O yüzden mizah ve fıkra terminolojisi, bizde büyük bir kabul görür ve bu iki özel kulvarda sayısız yazının, çizginin ve fıkranın kaynaştığını ve yoğunlaştığını görürüz. Bir açıdan mizah yazılarının, çizgilerinin ve fıkraların, gülmeye endeksli insanlar için yardımcı bir unsur, potansiyel bir doku olduğunu da rahatlıkla söyleyebiliriz.
Bununla birlikte demokratik de düşünmek zorundayız. “Canım, bizde gülecek hal mi kaldı?”, “Dokunsalar ağlayacak haldeyim!”, “Güleriz ağalanacak halimize!”,”Gülme komşuna gelir başına” gibi, sayısız negatifleri sırtlayanlar da olabilir.
O durumda ve bahsin bu yerinde, şu sorulabilir:
“Gülmenin yararları var mıdır?..”
Bunun cevabı kesinlikle “evet”tir.
Dilerseniz, şu ‘evet’in olumlu noktalarını da kısa kısa özetleyelim:
Örneğin gülmek, bağışıklık sistemini, vücudun direnç maddelerini kuvvetlendirir.
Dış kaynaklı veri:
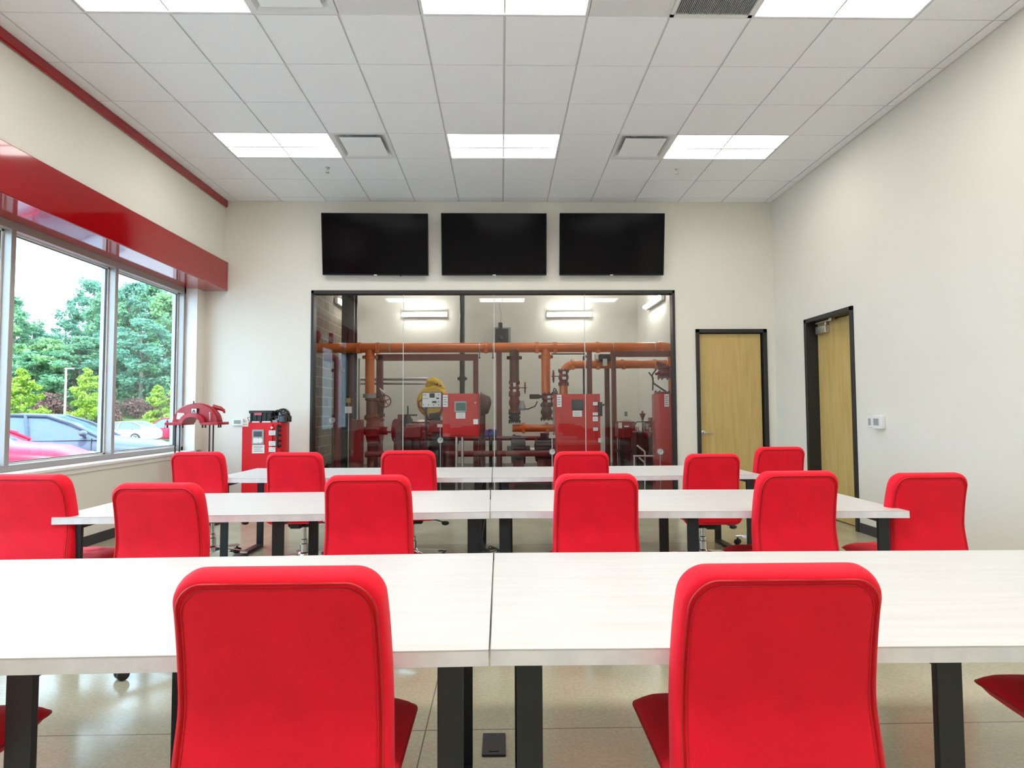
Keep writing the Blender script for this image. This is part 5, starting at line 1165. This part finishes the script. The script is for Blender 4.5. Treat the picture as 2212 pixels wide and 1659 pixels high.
for i, (px, py, Y, kd) in enumerate(FT):
    Y *= 1.62; q = W(px, py, Y); hgt = q.z-gz(Y); pr = protos[kd]; h0 = (10.5, 12.0, 9.0)[kd]; lb = 'tall green forest tree, '+names_ft[i]
    if kd in used: o = dup(pr, (q.x, Y, gz(Y)), i*1.3, lb)
    else: o = pr; o.location = (q.x, Y, gz(Y)); o['label'] = lb; used.add(kd)
    sc = hgt/h0; o.scale = (max(1.2, sc), max(1.2, sc), sc)
def sapling(px, py, Y, w, label, m=LEAF_Y, seed=5, name='young_tree'):
    Y *= 1.87; w *= 1.87; q = W(px, py, Y); h = q.z-gz(Y); rg = random.Random(seed); t = thing(name, label, 'tree', (q.x, Y, gz(Y)), 0, 'young trees by the parking lot')
    cs, rs = [], []
    for i in range(80):
        u = rg.random(); z = h*(.22+.72*u); d = w*(1-u)**.7*rg.uniform(.2, 1); an = rg.uniform(0, 6.28); cs.append((d*math.cos(an), d*math.sin(an), z)); rs.append(w*.17*(1.1-.5*u))
    tk = MB().tube([(0,0,0),(.02,0,h*.5),(0,0,h*.97)], [.06,.04,.012], 8)
    for c in cs[::3]: tk.tube([(0,0,c[2]-.3),c], [.02,.008], 5)
    build(tk, 'trunk', BARK, t, world=False)
    leaves('foliage', cs, rs, 70, .12, m, t, seed)
sapling(48, 790, 24, 1.15, 'yellow green young tree at the left end of the window')
sapling(190, 788, 25, 1.05, 'yellow green young tree in the middle pane right of the lamp post', seed=6)
sapling(342, 828, 24, .80, 'small yellow green young tree in the right pane', seed=7)
sapling(398, 800, 24, 1.0, 'yellow green young tree half hidden by the right jamb', seed=8)
for i, (px, py, Y, w, lb_) in enumerate(((103, 843, 29, 1.0, 'rusty shrub left of the lamp post'), (232, 858, 29, .9, 'rusty shrub right of the middle young tree'), (300, 850, 30, .9, 'rusty shrub left of the small young tree'), (385, 852, 30, .9, 'rusty shrub by the right jamb'))):
    Y *= 1.72; w *= 1.72; q = W(px, py, Y); t = thing('shrub', lb_, 'shrub', (q.x, Y, gz(Y)), 0, 'rusty shrubs'); h = q.z-gz(Y)
    rg = random.Random(i); cs = [(rg.uniform(-w,w)*.8, rg.uniform(-.5,.5), h*rg.uniform(.2,.8)) for _ in range(12)]
    build(MB().tube([(0,0,0),(0,0,h*.6)], .03, 6), 'stem', BARK, t, world=False); leaves('foliage', cs, [.65]*12, 150, .11, LEAF_R, t, 90+i)
# dense undergrowth along the forest edge: nobody could count it
rg = random.Random(8); cs = []; rs = []
for i in range(170): y = rg.uniform(54, 74); cs.append((-rg.uniform(.52, .95)*y, y, gz(y)+rg.uniform(.2, 5.5))); rs.append(rg.uniform(1.1, 2.1))
par = thing('undergrowth', 'dense green undergrowth filling the forest edge below the crowns', 'undergrowth'); par['kind'] = 'stuff'
o = leaves('undergrowth_foliage', cs, rs, 200, .22, LEAF[0], par, 77); o['kind'] = 'stuff'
Stres hormonlarını frenler.
Masrafsız, reçetesiz ve yan etkileri olmayan gülmek; bütün organları güçlendirir.
Kahkahalar kalbi kuvvetlendirip, tansiyonu düzene sokar. Kalp bir an hızlı çarpıp, damarları genişletir.
Gülerken, vücut üç dört kat daha fazla oksijen alır.
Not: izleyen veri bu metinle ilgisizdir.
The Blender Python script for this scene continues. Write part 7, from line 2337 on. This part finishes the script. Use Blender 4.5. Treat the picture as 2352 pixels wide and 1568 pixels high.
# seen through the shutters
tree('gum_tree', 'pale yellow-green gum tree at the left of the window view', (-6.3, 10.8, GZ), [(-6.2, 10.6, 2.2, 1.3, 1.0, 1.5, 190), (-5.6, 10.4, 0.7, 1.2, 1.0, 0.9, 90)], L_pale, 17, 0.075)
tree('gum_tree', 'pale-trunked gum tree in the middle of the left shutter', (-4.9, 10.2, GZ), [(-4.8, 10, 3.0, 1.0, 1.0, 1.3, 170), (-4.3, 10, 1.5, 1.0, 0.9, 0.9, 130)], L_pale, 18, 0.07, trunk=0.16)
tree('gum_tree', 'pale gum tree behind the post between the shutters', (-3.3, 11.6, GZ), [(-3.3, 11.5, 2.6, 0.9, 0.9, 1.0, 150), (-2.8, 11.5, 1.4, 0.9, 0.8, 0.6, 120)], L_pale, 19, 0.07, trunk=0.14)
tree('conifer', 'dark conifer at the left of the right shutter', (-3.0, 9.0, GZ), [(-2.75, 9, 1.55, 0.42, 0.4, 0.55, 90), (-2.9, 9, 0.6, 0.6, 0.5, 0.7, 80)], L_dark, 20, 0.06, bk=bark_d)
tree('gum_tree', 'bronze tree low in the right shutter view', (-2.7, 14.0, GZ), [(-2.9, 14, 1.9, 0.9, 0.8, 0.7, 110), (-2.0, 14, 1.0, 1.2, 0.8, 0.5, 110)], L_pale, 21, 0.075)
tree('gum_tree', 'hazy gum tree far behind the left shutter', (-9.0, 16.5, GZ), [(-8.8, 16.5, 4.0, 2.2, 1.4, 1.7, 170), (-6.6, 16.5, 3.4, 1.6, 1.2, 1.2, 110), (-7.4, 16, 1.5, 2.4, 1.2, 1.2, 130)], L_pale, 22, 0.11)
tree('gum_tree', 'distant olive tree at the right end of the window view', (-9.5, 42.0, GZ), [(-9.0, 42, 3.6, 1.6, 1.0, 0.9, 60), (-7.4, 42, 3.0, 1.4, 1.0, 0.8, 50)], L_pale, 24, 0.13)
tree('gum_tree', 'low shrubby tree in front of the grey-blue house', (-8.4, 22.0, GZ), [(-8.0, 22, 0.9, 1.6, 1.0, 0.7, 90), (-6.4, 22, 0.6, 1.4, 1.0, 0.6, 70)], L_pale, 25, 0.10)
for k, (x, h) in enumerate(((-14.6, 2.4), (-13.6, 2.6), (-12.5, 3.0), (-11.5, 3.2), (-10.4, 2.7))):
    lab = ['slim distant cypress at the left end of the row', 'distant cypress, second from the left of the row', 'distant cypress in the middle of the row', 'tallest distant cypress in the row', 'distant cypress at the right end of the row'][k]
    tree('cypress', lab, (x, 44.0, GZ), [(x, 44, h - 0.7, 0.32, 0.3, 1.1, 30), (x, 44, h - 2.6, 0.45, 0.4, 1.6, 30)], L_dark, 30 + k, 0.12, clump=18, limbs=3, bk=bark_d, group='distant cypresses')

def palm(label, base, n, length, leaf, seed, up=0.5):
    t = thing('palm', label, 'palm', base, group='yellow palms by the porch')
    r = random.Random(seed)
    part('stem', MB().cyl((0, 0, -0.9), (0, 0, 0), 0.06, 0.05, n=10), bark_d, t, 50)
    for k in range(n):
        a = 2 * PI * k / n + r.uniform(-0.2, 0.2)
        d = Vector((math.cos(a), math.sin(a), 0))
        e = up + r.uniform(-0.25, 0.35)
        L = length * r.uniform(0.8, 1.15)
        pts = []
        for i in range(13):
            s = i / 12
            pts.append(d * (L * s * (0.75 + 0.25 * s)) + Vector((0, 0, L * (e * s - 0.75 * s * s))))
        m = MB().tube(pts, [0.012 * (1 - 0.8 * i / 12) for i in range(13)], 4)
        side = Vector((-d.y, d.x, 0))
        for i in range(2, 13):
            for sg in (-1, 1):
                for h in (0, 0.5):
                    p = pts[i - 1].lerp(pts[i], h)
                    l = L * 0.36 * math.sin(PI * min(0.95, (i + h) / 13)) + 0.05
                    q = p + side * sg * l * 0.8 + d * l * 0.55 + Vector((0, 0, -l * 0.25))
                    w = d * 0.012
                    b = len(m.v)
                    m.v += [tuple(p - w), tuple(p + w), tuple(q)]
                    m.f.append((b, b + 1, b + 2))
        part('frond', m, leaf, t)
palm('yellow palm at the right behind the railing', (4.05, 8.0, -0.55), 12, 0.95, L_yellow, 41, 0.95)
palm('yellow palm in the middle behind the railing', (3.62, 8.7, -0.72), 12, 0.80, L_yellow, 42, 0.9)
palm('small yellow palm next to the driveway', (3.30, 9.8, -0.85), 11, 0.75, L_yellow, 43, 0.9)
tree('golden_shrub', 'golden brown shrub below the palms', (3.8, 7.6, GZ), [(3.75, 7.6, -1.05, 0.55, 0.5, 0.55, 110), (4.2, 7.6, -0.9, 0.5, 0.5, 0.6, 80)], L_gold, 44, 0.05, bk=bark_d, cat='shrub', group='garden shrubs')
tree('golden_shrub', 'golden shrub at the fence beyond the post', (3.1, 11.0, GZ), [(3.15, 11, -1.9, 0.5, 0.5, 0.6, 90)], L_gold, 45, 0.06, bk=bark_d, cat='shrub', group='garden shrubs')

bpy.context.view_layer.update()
Akciğerlerin nem miktarı azalır.
Bakteri ve virüslerin akciğere yerleşmeleri zorlaşır.
Gülmek 80 kası harekete geçirir. Bir dakikalık gülme, 12 dakikalık bir koşuya ya da 45 dakikalık bir gevşeme antrenmanına bedel olur.
Gülmek, endorfin hormonu salgılayarak (morfin gibi) ağrıları azaltır.
Çok gülenler iş yaşantılarında daha başarılı olur ve problemli durumlarda daha iyi çözüm stratejileri geliştirir.
Görüldüğü üzere, gülmek ve güler yüzlü olmak, azımsanmayacak kadar önemli bedensel ve ruhsal işlevlere neden oluyor.
O halde, hayatın günlük temposunda bu anlamda yer almanın, güler yüzlü ve neşeli olmaktan geçtiğini unutmamak gerekiyor.
Sizce gergin bir yüz, stres yüklü bir beden, her an patlamaya hazır bir ruh hali yerine, her şeye karşın gülmeyi, gülebilmeyi denemek daha kârlı ve kolay değil mi?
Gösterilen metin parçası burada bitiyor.